In breve accadde questo: il grande capitale internazionale (Rotschild, Rockefeller, J.P.Morgan, le BIG-Banks, ecc.) proposero al presidente a Nixon di utilizzare l’oro tenuto a Fort Knox come garanzia verso i debitori, i quali in cambio avrebbero fornito liquidità. A Londra, il vero centro finanziario mondiale, il cosiddetto ‘denaro a credito’ viene denominato con una locuzione curiosa, ma centratissima: ‘thin air’, ossia ‘aria fina’: denaro che non c’è. In quel momento fu come se la Banca si sostituisse al ministero del Tesoro americano autorizzato a stampare carta/moneta.

Alcuni grandi gruppi Usa tirarono un enorme sospiro di sollievo: videro saldarsi i loro crediti e tornare copiose le commesse ‘militari’. Idem il mondo finanziario per il quale si aprì una fase di enorme prosperità. Il debito degli Usa prese a crescere vertiginosamente, ma l’arrivo di tanti soldi-carta, oltre a tacitare i creditori, aprì le porte a una crescita economica mai vista.
Accadde, però, un altro fatto centrale: la ‘casta’ militare venne a saldarsi con la ‘casta’ finanziaria, ovviamente in modo del tutto non palese. Non è sciocco dire che negli Usa, oggi, esiste un centro di potere privato parallelo a quello governativo, importantissimo e altrettanto – se non ancora di più – forte.
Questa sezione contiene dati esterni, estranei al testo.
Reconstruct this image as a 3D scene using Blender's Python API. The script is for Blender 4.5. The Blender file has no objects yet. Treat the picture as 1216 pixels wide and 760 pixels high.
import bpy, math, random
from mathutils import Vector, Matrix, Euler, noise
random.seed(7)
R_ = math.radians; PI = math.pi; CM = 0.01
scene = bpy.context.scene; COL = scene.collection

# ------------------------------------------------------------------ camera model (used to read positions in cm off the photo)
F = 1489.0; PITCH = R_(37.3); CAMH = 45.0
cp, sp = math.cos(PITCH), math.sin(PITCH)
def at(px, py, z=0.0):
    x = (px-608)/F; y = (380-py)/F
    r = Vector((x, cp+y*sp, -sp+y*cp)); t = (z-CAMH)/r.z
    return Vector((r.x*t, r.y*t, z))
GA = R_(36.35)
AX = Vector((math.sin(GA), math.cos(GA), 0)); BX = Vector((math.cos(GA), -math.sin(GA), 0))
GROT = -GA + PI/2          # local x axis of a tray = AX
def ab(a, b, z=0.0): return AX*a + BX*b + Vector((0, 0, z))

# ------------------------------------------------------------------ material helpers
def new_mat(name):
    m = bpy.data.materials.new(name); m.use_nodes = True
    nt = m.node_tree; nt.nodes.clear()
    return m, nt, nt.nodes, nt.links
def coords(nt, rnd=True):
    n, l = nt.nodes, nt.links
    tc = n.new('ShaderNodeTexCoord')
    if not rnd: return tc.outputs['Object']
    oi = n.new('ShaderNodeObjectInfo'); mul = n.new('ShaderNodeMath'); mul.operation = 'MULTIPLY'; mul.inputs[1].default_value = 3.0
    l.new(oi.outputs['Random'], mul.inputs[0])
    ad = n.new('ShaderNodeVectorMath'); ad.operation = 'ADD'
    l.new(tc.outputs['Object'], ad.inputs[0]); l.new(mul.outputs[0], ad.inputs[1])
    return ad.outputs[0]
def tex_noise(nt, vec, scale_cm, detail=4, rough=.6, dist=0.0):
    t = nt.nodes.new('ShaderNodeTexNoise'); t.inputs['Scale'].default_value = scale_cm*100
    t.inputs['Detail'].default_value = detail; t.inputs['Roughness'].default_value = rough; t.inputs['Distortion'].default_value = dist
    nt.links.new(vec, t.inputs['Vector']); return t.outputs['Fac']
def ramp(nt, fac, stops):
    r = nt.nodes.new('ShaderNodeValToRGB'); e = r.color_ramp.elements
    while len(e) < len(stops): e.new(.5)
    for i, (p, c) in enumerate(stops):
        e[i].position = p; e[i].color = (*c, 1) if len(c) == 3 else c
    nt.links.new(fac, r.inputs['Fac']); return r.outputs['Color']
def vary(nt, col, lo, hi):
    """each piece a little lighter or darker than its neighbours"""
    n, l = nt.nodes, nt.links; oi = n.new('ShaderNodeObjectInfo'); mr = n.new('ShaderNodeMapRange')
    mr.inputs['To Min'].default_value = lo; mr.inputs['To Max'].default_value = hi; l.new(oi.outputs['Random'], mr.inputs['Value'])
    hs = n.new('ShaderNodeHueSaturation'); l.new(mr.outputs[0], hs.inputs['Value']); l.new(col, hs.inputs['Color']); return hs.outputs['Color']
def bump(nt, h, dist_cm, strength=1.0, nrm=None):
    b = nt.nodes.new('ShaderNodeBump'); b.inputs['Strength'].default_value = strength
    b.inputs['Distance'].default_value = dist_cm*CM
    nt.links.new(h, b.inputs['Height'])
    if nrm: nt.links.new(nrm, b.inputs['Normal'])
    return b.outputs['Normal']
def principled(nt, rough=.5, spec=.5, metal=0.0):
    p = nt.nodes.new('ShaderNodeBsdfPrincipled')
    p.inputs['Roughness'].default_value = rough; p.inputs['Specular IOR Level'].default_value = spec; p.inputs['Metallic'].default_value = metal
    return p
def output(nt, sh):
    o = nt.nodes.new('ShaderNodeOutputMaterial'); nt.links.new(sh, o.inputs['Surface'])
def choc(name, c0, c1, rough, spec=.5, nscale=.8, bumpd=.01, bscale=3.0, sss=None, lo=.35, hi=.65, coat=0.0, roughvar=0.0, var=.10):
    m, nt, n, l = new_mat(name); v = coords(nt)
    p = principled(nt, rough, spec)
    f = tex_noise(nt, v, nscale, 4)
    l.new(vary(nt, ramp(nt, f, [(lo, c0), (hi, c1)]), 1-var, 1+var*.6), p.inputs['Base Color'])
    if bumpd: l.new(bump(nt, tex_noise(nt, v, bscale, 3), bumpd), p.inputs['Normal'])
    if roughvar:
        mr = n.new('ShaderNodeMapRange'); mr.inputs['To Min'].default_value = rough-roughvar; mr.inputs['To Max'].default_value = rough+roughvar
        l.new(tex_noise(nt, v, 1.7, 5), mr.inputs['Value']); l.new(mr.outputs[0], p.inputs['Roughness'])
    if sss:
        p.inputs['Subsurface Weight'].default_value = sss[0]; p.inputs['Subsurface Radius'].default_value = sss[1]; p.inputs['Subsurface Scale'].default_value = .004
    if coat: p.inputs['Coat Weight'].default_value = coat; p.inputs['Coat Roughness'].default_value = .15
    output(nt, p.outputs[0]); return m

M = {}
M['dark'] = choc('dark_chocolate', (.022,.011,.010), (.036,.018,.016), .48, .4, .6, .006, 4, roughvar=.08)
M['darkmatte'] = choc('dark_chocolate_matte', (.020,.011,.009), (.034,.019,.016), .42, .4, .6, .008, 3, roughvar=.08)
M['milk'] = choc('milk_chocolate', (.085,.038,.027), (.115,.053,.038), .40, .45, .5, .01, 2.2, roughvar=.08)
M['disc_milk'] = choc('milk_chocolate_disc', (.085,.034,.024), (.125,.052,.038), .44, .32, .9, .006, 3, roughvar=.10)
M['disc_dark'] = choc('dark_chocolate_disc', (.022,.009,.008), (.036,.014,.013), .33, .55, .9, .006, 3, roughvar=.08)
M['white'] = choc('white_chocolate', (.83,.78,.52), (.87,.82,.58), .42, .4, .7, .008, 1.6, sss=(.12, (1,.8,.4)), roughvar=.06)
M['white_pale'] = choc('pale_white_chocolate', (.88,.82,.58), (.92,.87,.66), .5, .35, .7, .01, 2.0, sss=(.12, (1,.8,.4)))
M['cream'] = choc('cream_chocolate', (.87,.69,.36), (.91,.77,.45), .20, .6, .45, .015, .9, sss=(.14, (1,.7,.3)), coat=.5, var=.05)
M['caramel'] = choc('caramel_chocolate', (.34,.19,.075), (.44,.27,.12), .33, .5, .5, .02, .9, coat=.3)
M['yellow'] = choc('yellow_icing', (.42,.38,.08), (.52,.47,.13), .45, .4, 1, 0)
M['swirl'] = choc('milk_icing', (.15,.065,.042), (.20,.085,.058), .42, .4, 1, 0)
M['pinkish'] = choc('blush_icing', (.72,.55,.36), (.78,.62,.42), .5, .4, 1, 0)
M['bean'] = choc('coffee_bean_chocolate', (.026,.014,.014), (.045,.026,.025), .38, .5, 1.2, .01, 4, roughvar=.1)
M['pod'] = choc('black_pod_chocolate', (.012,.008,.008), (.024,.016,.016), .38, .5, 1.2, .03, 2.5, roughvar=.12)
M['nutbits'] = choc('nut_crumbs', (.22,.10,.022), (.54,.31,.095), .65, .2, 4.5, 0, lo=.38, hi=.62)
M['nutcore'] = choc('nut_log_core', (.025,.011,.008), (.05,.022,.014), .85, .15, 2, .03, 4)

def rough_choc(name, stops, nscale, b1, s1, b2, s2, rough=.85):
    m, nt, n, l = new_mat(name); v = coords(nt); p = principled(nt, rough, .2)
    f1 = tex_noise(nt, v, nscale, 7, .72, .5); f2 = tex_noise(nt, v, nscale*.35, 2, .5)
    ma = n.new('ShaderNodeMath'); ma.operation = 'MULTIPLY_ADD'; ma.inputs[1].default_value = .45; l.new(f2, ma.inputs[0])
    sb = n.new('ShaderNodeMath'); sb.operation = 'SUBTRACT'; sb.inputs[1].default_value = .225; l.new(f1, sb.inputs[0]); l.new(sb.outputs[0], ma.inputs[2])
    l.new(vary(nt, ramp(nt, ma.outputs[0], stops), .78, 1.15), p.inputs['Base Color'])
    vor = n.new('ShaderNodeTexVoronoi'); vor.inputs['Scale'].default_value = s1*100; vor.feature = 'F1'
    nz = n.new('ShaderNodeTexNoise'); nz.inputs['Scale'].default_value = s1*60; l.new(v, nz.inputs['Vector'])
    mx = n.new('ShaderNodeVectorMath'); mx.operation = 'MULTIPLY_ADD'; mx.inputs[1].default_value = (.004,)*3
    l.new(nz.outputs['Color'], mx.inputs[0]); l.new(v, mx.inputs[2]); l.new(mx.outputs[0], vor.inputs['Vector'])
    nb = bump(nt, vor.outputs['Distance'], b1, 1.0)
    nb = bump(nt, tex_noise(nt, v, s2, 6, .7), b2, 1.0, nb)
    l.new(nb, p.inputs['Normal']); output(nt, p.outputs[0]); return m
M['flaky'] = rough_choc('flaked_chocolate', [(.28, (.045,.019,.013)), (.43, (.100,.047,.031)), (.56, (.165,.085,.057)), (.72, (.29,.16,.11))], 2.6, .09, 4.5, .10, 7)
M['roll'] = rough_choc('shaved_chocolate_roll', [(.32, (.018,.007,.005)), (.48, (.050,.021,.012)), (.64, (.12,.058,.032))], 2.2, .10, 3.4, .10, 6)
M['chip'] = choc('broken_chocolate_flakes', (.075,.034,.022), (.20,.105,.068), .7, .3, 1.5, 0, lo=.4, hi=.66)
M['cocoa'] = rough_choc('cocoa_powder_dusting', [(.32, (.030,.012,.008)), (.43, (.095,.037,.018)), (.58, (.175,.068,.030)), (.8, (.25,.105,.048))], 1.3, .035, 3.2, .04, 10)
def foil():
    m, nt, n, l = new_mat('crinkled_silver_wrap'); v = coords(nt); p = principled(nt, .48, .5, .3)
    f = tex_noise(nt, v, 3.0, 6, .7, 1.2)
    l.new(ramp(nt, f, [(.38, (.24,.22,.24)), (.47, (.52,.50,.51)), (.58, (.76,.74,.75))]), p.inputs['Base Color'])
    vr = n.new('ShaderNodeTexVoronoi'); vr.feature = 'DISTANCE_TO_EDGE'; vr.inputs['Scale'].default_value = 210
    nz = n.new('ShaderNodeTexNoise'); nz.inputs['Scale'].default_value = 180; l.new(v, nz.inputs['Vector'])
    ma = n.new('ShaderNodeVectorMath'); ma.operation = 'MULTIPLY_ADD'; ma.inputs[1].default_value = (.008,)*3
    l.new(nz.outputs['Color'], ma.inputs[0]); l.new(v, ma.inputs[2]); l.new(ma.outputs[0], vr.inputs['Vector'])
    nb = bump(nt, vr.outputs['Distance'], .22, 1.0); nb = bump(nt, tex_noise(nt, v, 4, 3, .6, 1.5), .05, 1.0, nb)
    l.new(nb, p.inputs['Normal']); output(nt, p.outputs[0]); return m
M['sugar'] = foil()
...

Per il dollaro fu una débâcle dell’ordine di oltre il 3.500% (tremilacinquecento percento) in termini di perdita di potere d’acquisto. Il cittadino americano è senza dubbio il più indebitato al mondo, ma, sfortunatamente, lo è anche come responsabile di debiti privati e famigliari che sono altissimi. Ancora oggi il governo americano delibera, di tanto in tanto, di aumentare il già altissimo tetto dell’indebitamento statale, per poter pagare le pensioni o i dipendenti pubblici. Altro che debito del cittadino italiano, il quale oltretutto non è così indebitato sul piano privato.

Fu l’inizio di un’era incredibile e inattesa del ‘bengodi’: la gente credette che il sistema capitalistico avesse ormai dato dimostrazione di aver risolto definitivamente il problema del benessere per larghi strati di popolazioni: cibo, salute, casa, automobile, vacanze, viaggi, ecc. Il guaio era – e nessuno se ne accorse, e ancora oggi pochi se ne rendono conto – che tutto questo benessere era poggiato sul ‘debito’. E, come tutti sanno, quando ci si indebita, prima o poi arriva sempre il momento di restituire il credito ottenuto. E’ in quel frangente che possono anche nascere problemi seri.
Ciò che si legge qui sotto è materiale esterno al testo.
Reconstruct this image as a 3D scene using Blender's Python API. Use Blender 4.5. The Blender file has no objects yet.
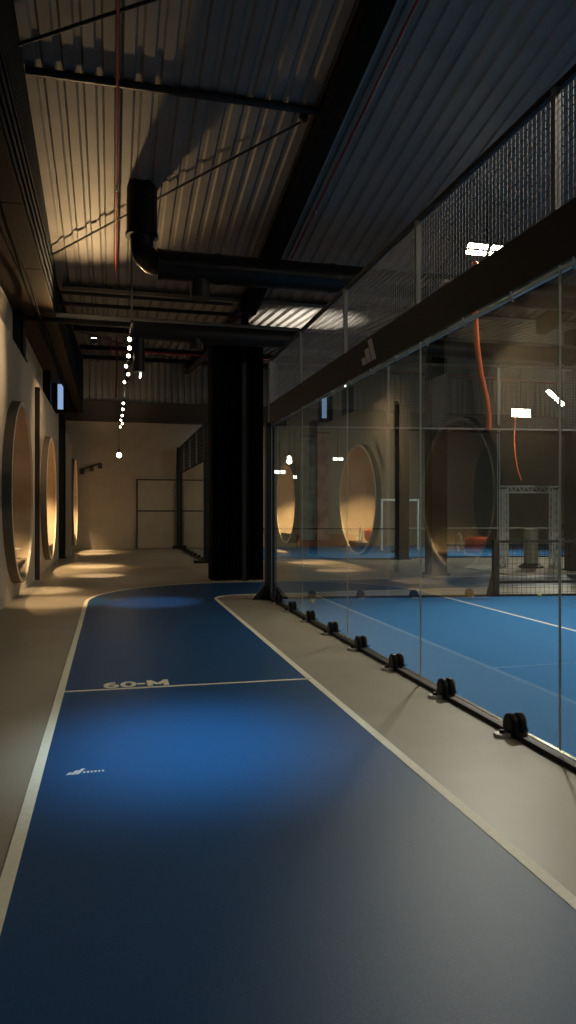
import bpy, bmesh, math, random
from mathutils import Vector, Matrix
random.seed(7)
PI = math.pi
scene = bpy.context.scene
COL = scene.collection

# ------------------------------------------------------------------ camera
F, H, CX, CY = 710.0, 1.53, 288.0, 511.0
TH = math.atan(176.0 / F)
CT, ST = math.cos(TH), math.sin(TH)
cd = bpy.data.cameras.new('camera'); cam = bpy.data.objects.new('camera', cd); COL.objects.link(cam)
cam.location = (0, 0, H); cam.rotation_euler = (PI / 2, 0, -TH)
cd.sensor_fit = 'VERTICAL'; cd.sensor_height = 24.0; cd.lens = F / 1024.0 * 24.0
cd.clip_start = 0.05; cd.clip_end = 200
cd.shift_y = -1.0 / 1024
scene.camera = cam

def at(px, py, d):
    "world point seen at pixel (px, py) at depth d"
    r = (px - CX) / F * d
    return Vector((r * CT + d * ST, -r * ST + d * CT, H - (py - CY) / F * d))

def atY(px, py, y):
    "world point seen at pixel (px, py) on the plane at that y"
    return at(px, py, y / (CT - (px - CX) / F * ST))

# ------------------------------------------------------------------ world, exposure
w = bpy.data.worlds.new('world'); scene.world = w; w.use_nodes = True
w.node_tree.nodes['Background'].inputs[0].default_value = (0.55, 0.62, 0.8, 1)
w.node_tree.nodes['Background'].inputs[1].default_value = 0.010
scene.view_settings.view_transform = 'Standard'
scene.view_settings.look = 'None'
scene.view_settings.exposure = 0.0
scene.view_settings.gamma = 1.0
scene.view_settings.use_curve_mapping = False

def light(kind, loc, target, power, color, size=0.2, cone=60, blend=0.5, sy=None, spread=180):
    l = bpy.data.lights.new('lamp_light', kind); l.energy = power; l.color = color
    if kind == 'SPOT':
        l.spot_size = math.radians(cone); l.spot_blend = blend; l.shadow_soft_size = size
    elif kind == 'AREA':
        l.size = size; l.spread = math.radians(spread)
        if sy: l.shape = 'RECTANGLE'; l.size_y = sy
    else: l.shadow_soft_size = size
    o = bpy.data.objects.new('lamp_light', l); COL.objects.link(o); o.location = loc
    if target is not None:
        o.rotation_euler = (Vector(target) - Vector(loc)).to_track_quat('-Z', 'Y').to_euler()
    return o

WARM = (1.0, 0.72, 0.42); COOL = (0.80, 0.9, 1.0); NEUT = (1.0, 0.9, 0.76)
# court floodlights (their housings are built further down at the same places)
FLOODS = [((6.42, 11.25, 6.1), (5.2, 6.0, 0), 250), ((11.5, 1.2, 5.97), (9.0, 6.0, 0), 300),
          ((4.2, 0.6, 5.97), (5.0, 5.5, 0), 40), ((15.5, 22.5, 5.6), (10, 22, 0), 230), ((6.2, 20.9, 5.3), (7.2, 25, 0), 70)]
for p, t, e in FLOODS:
    light('AREA', Vector(p) + (Vector(t) - Vector(p)).normalized() * 0.08, t, e * 0.8, NEUT, 0.5, sy=0.18, spread=118)
# ceiling downlight and added wide fill above the running track, above the frame
light('SPOT', (0.55, 3.0, 7.2), (0.5, 4.65, 0), 3300, (0.62, 0.86, 1.0), 0.5, 19, 1.0)
light('SPOT', (0.3, 1.0, 7.6), (0.6, 5.5, 0), 14, (0.9, 0.93, 1.0), 0.5, 95, 1.0)
# light of the track heads: pools on the floor and on the wall
for x, y, e, cone in ((-0.45, 20.3, 1900, 22), (-0.3, 17.4, 1500, 17), (-1.3, 14.4, 1300, 19), (-0.85, 12.5, 800, 24),
                      (-0.55, 26.4, 1500, 20), (-0.5, 28.3, 1300, 17)):
    light('SPOT', (0.33, y - 1.0, 4.5), (x, y, 0), e, WARM, 0.05, cone, 0.8)
light('SPOT', (0.33, 12.5, 4.45), (0.65, 12.1, 0), 380, (0.8, 0.9, 1.0), 0.05, 24, 0.8)
light('SPOT', (0.33, 12.2, 4.5), (-1.7, 10.9, 3.7), 240, WARM, 0.1, 76, 1.0)
light('SPOT', (0.33, 17.0, 4.5), (-1.7, 17.5, 3.0), 190, WARM, 0.1, 100, 1.0)
light('SPOT', (0.33, 24.0, 4.5), (-0.5, 29.3, 2.2), 16, WARM, 0.1, 100, 1.0)
# added upward spots brightening the corrugated deck and the gable
light('SPOT', (-0.35, 14.55, 4.98), (-0.75, 11.8, 7.0), 420, (1.0, 0.68, 0.34), 0.08, 116, 1.0)
light('SPOT', (4.9, 17.9, 4.55), (4.85, 17.7, 6.5), 900, (1.0, 0.93, 0.8), 0.05, 86, 0.5)
light('SPOT', (0.33, 25.6, 4.5), (0.0, 29.3, 6.8), 70, WARM, 0.1, 70, 1.0)
# ------------------------------------------------------------------ materials
def mat(name, color, rough=0.6, metal=0.0, noise=None, bump=None, spec=0.5, c2=None, emit=None):
    m = bpy.data.materials.new(name); m.use_nodes = True
    nt = m.node_tree; b = nt.nodes['Principled BSDF']
    b.inputs['Base Color'].default_value = (*color, 1); b.inputs['Roughness'].default_value = rough
    b.inputs['Metallic'].default_value = metal; b.inputs['Specular IOR Level'].default_value = spec
    tc = nt.nodes.new('ShaderNodeTexCoord')
    if noise:
        n = nt.nodes.new('ShaderNodeTexNoise'); n.inputs['Scale'].default_value = noise; n.inputs['Detail'].default_value = 6
        n.inputs['Roughness'].default_value = 0.6
        r = nt.nodes.new('ShaderNodeValToRGB')
        r.color_ramp.elements[0].position = 0.3; r.color_ramp.elements[1].position = 0.72
        r.color_ramp.elements[0].color = (*(c2 or [c * 0.72 for c in color]), 1); r.color_ramp.elements[1].color = (*color, 1)
        nt.links.new(tc.outputs['Object'], n.inputs['Vector']); nt.links.new(n.outputs['Fac'], r.inputs['Fac'])
        nt.links.new(r.outputs['Color'], b.inputs['Base Color'])
    if bump:
        n2 = nt.nodes.new('ShaderNodeTexNoise'); n2.inputs['Scale'].default_value = bump[0]; n2.inputs['Detail'].default_value = 3
        bp = nt.nodes.new('ShaderNodeBump'); bp.inputs['Strength'].default_value = bump[1]; bp.inputs['Distance'].default_value = bump[2]
        nt.links.new(tc.outputs['Object'], n2.inputs['Vector']); nt.links.new(n2.outputs['Fac'], bp.inputs['Height'])
        nt.links.new(bp.outputs['Normal'], b.inputs['Normal'])
    if emit:
        b.inputs['Emission Color'].default_value = (*emit[0], 1); b.inputs['Emission Strength'].default_value = emit[1]
    return m

def glass_mat():
    m = bpy.data.materials.new('court_glass'); m.use_nodes = True; nt = m.node_tree; nt.nodes.clear()
    out = nt.nodes.new('ShaderNodeOutputMaterial'); mix = nt.nodes.new('ShaderNodeMixShader')
    tr = nt.nodes.new('ShaderNodeBsdfTransparent'); tr.inputs[0].default_value = (0.93, 0.96, 0.94, 1)
    gl = nt.nodes.new('ShaderNodeBsdfGlossy'); gl.inputs['Roughness'].default_value = 0.012
    gl.inputs['Color'].default_value = (0.95, 1, 0.97, 1)
    fr = nt.nodes.new('ShaderNodeFresnel'); fr.inputs['IOR'].default_value = 1.52
    geo = nt.nodes.new('ShaderNodeNewGeometry')
    sub = nt.nodes.new('ShaderNodeMath'); sub.operation = 'SUBTRACT'; sub.inputs[0].default_value = 1.0
    mul = nt.nodes.new('ShaderNodeMath'); mul.operation = 'MULTIPLY'
    dbl = nt.nodes.new('ShaderNodeMath'); dbl.operation = 'MULTIPLY'; dbl.inputs[1].default_value = 1.8; dbl.use_clamp = True
    nt.links.new(geo.outputs['Backfacing'], sub.inputs[1]); nt.links.new(fr.outputs[0], mul.inputs[0])
    nt.links.new(sub.outputs[0], mul.inputs[1]); nt.links.new(mul.outputs[0], dbl.inputs[0])
    nt.links.new(dbl.outputs[0], mix.inputs[0]); nt.links.new(tr.outputs[0], mix.inputs[1]); nt.links.new(gl.outputs[0], mix.inputs[2])
    nt.links.new(mix.outputs[0], out.inputs[0])
    return m

M = {
 'concrete': mat('concrete_floor', (0.36, 0.31, 0.235), 0.42, noise=1.3, c2=(0.29, 0.25, 0.19), bump=(60, 0.15, 0.002)),
 'track': mat('blue_track_rubber', (0.008, 0.08, 0.22), 0.42, noise=140, c2=(0.004, 0.045, 0.14), spec=0.35, bump=(260, 0.45, 0.002)),
 'turf': mat('blue_turf', (0.045, 0.22, 0.52), 0.9, noise=90, c2=(0.03, 0.16, 0.40), bump=(300, 0.6, 0.004), spec=0.2),
 'line': mat('lane_paint', (0.9, 0.83, 0.66), 0.5, noise=30, c2=(0.78, 0.72, 0.57)),
 'white': mat('white_paint', (0.75, 0.77, 0.78), 0.5),
 'plaster': mat('beige_plaster', (0.44, 0.38, 0.29), 0.75, noise=3.0, c2=(0.38, 0.33, 0.25), bump=(25, 0.15, 0.003)),
 'niche': mat('niche_lining', (0.46, 0.36, 0.24), 0.7, noise=5, c2=(0.40, 0.31, 0.2)),
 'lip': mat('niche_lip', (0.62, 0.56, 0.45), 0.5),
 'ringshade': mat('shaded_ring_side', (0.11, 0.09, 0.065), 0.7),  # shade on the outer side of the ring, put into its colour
 'deck': mat('steel_deck', (0.2, 0.185, 0.168), 0.6, 0.1, noise=2.0, c2=(0.155, 0.145, 0.132), spec=0.3),
 'gable': mat('grey_cladding', (0.24, 0.23, 0.21), 0.55, 0.2),
 'fascia': mat('blue_grey_cladding', (0.06, 0.068, 0.078), 0.8, spec=0.2),
 'soffit': mat('brown_board', (0.05, 0.028, 0.015), 0.8, spec=0.2, noise=6),
 'black': mat('black_steel', (0.008, 0.008, 0.008), 0.5, spec=0.3),
 'blackgloss': mat('black_duct', (0.005, 0.005, 0.005), 0.36, spec=0.2),
 'fabric': mat('black_curtain', (0.004, 0.004, 0.004), 0.95, spec=0.1),
 'darkbrown': mat('dark_pilaster', (0.05, 0.038, 0.028), 0.6),
 'grey': mat('grey_steel', (0.16, 0.16, 0.155), 0.45, 0.4),
 'galv': mat('galvanised_steel', (0.46, 0.44, 0.40), 0.4, 0.35),
 'chrome': mat('bright_steel', (0.7, 0.68, 0.62), 0.2, 0.9),
 'wire': mat('mesh_wire', (0.10, 0.10, 0.10), 0.4, 0.6),
 'banner': mat('dark_banner', (0.013, 0.011, 0.010), 0.6, spec=0.3),
 'emblem': mat('emblem_grey', (0.5, 0.5, 0.5), 0.5),
 'red': mat('sprinkler_red', (0.22, 0.018, 0.02), 0.45),
 'orange': mat('orange_hose', (0.75, 0.13, 0.03), 0.45),
 'cushion': mat('orange_cushion', (0.75, 0.16, 0.07), 0.8),
 'edge': mat('glass_edge', (0.50, 0.55, 0.50), 0.3, spec=0.8),
 'glass': glass_mat(),
 'ball': mat('ball_felt', (0.62, 0.72, 0.12), 0.9),
 'lamp': mat('lamp_lens', (1, 1, 1), 0.4, emit=((1.0, 0.86, 0.62), 16)),
 'flood': mat('floodlight_lens', (1, 1, 1), 0.4, emit=((1.0, 0.9, 0.7), 45)),
 'led': mat('led_lens', (1, 1, 1), 0.4, emit=((1.0, 0.96, 0.86), 5)),
 'bulb': mat('pendant_bulb_glow', (1, 1, 1), 0.4, emit=((1.0, 0.82, 0.55), 12)),
 'screen': mat('blue_screen', (0.1, 0.2, 0.35), 0.3, emit=((0.4, 0.62, 1.0), 0.6)),
 'bannerpale': mat('pale_print', (0.6, 0.6, 0.53), 0.7, noise=2.2, c2=(0.10, 0.12, 0.11)),
 'bannerpink': mat('pink_print', (0.75, 0.42, 0.34), 0.7, noise=2.2, c2=(0.22, 0.09, 0.08)),
 'scribble': mat('wall_lettering', (0.30, 0.19, 0.15), 0.7),
 'bin': mat('grey_post', (0.38, 0.36, 0.31), 0.5, 0.1, noise=14),
 'orangewall': mat('orange_boards', (0.42, 0.12, 0.04), 0.6, noise=4),
 'wood': mat('brown_wood', (0.25, 0.11, 0.05), 0.6, noise=8),
 'rug': mat('pale_mat', (0.7, 0.64, 0.53), 0.8, noise=12),
}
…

Di più. In una situazione normale l’aumento della ricchezza concreta (espressa in moneta scambiabile) serve a pagare gli interessi maturati in quell’anno sul debito contratto. Difficilmente si riesce a produrre anche la rata del prestito venuta in scadenza da restituire al creditore. Ma, viste le prospettive, il creditore stesso interviene prestando altro denaro che serve per coprire le scadenze del debitore: nasce così il ‘credito revolving’.

Quella del credito revolving (nuovi prestiti per pagare quelli scaduti) divenne una piaga regolare, la ciliegina sulla torta.
Bingo! L’economia cedette e le garanzie solide persero valore: si arrivò così al 2008.